The trade war has accelerated several trends that had been underway for some time. Consider the following.
In 2017, exports from EU (the collective of 28 member countries, as distinct from the Euro Zone) to Asia was bigger than that to the U.S.; and, more significantly, EU’s exports to Asia in the last decade have been growing almost twice as fast as its exports to the U.S. While Asia’s exports to the EU in 2017 was still slightly lower than that to the U.S., but it is also faster growing, making the EU increasingly more important to Asia, according to the IMF's Direction of Trade data. From a simple perspective of market size, Asia today is far more important to the EU than the U.S., and the EU will soon be more important to Asia than the U.S.
Asia’s market size for imports reflects its vibrant and growing consumer markets that are increasingly prosperous. Measured by estimates of private consumer expenditure, Asia today is just about as big as the U.S. The big difference is, however, that private consumer expenditure in Asia is growing at twice the speed compared with the U.S. If Japan is excluded, Asia’s growth is three times faster. Even more striking is China where private consumer expenditure has been growing at an average of 13.8% a year in the last decade, over four times faster than in the U.S., according to the World Bank WDI database and Eurostat. Not surprisingly China is now the largest market for an expanding list of countries, which includes Australia, Brazil, Russia, South Africa, South Korea and Indonesia, among others. Indeed, if the current growth rates of imports respectively in the U.S. and China hold in the next few years, by 2021 China will surpass the U.S. to become the largest market for imports in the world. This is a mere three years away, according to the IMF and the Bureau of Business Analysis at the U.S. Department of Commerce.

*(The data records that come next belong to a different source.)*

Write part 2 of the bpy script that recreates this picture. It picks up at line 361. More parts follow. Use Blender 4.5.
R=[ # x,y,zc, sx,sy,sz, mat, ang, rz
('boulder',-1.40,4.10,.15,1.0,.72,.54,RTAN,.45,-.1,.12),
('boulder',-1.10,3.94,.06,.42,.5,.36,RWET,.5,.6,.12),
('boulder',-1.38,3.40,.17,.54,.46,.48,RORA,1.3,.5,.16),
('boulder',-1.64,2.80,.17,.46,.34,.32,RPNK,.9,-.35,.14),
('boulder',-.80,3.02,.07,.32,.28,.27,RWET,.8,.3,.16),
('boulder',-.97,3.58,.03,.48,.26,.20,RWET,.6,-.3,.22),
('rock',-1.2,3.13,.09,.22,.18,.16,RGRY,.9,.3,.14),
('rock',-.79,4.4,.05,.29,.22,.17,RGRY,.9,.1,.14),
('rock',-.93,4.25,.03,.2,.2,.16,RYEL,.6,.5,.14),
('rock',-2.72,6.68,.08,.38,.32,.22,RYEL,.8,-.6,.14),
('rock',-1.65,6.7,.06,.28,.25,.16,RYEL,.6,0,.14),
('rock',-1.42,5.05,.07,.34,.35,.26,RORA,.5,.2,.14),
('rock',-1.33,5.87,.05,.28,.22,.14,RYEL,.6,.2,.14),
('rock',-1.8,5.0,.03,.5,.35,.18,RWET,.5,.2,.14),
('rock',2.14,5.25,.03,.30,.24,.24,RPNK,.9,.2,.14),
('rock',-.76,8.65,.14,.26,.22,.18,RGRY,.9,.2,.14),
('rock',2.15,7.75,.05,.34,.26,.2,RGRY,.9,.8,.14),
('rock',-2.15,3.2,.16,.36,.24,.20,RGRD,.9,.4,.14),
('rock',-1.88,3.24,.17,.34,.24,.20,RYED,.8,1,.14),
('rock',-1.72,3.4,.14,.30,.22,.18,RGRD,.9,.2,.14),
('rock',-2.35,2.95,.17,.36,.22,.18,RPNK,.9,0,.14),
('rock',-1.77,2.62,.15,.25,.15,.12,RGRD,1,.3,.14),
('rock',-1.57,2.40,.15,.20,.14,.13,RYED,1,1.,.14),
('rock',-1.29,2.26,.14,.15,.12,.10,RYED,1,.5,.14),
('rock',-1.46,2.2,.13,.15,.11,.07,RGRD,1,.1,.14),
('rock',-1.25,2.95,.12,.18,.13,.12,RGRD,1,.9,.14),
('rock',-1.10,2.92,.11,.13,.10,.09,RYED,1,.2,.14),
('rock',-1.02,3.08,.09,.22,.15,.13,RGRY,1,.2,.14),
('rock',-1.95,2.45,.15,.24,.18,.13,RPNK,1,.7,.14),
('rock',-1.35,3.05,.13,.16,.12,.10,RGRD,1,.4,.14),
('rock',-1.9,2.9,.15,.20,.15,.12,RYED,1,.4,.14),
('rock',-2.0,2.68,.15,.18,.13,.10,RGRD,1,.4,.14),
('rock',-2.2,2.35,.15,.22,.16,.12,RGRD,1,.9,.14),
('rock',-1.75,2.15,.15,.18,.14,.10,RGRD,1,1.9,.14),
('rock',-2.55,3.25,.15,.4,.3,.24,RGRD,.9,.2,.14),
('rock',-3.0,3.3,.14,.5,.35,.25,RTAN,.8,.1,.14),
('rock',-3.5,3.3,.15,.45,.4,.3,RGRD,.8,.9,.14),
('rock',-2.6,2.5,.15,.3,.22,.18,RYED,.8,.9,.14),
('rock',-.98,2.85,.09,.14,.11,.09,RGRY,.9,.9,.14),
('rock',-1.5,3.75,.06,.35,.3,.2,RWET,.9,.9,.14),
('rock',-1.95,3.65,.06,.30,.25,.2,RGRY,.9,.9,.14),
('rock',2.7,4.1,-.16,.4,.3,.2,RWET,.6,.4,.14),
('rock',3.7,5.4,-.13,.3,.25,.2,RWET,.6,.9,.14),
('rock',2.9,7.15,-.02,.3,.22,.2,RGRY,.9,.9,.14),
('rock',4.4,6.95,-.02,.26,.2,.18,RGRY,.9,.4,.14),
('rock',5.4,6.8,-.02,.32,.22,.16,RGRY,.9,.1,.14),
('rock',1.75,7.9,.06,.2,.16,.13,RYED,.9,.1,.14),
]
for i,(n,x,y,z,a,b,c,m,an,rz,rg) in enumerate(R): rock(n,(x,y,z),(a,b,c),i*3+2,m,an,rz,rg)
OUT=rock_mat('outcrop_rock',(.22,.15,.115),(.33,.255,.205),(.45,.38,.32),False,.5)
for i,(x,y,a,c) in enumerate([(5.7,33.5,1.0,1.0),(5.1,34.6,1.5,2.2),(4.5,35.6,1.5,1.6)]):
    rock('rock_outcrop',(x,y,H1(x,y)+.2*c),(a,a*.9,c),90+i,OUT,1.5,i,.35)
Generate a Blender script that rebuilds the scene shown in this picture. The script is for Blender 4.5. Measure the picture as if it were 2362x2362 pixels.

Against the backdrop of these powerful trends, Trump’s trade war is creating new impetus for the EU and Asia to speed up the opening of their markets to forge closer economic ties. This will lead to even faster growth than in the last decade in trade between the EU and Asia, accompanied by rising investment. Virtually everywhere outside of the U.S., a new sense of urgency is now afoot as policy makers seek to fast track regional free trade agreements. For instance, after Trump pulled out of the Trans-Pacific Partnership, a successor, renamed as the Comprehensive and Progressive Agreement for Trans-Pacific Partnership, was signed in March this year by 11 countries on both sides of the Pacific. Within Asia, China and Japan are seeking to mend fences, and the Regional and Comprehensive Economic Partnership, which includes China, is being prioritized as a major step toward Asia’s economic integration. A direct consequence of the Trump trade war, therefore, is faster and wider economic integration outside of the U.S., accelerating the shift of global economic center of gravity toward Asia.
Such a development in turn has profound business implications. As Europe and Asia forge closer economic ties, their tariffs against each other’s exports will come down. Businesses operating in these increasingly open markets will have to adapt to intensifying competition, thereby becoming more efficient, innovative and dynamic. The network of global supply chains that has revolutionized the nature of trade and investment since the 1980s will expand and become more productive and more densely intertwined across Europe and Asia while withering in the U.S. While 326 million American consumers are increasingly “protected” by Trump’s tariff wall, over four billion consumers in Europe and Asia will thrive and enjoy more, better and cheaper products and services provided by competitive and creative businesses.